I knew when i began dating her she has four kids, and i loved her so much that i didnt care.

but i am having a very hard time.

the thing is. her kids LOVE ME!! I try SOOOO hard to be the best step parent i can be. but there is always a fight for her attention. and they get EVERYTHING they want! they empty the bank. they run her ALL THE TIME. and of course. i cant say anything about it!

i am so afraid to lose her because of how i am feeling. whenever i talk to her about it. its always" you dont want my kids here. " and no, thats not the case. i want them here, but do they have to act the way they do??. theyre spoiled. they stay up all night if they want. they swear, and watch and listen to music with swearing and sexual content in it all the time. every time they have to go to bed, they come down and make up excuses to stay up longer. its like shes completely blind to it. she gives in. they manipulate her ALL THE TIME, and she doesnt even see it.

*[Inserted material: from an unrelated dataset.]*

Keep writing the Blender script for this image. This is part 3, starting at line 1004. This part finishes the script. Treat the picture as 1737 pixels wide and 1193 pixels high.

I am terrified for when they are teenagers.. i am so scared of how their going to be. her son (the 12 year old) is so dark. always talking about guns and knives, and swears. and talks about sex. its just so uncomfortable. and she just says NOTHING. ... i clench my jaw, and have to literally bite my tongue. im so stressed out. its killing me. her daughter is always fighting for her attention. anytime i want to be alone with her. she barges in, and demands her mother to go tuck her in for the 50th time.

its almost like shes afraid they wont like her. so she does whatever they want.

ahhhhh im so frustrated!!!!! i dont want to lose her. and dont get me wrong. i love her kids. but its getting to the point where. i cant take it anymore. please help.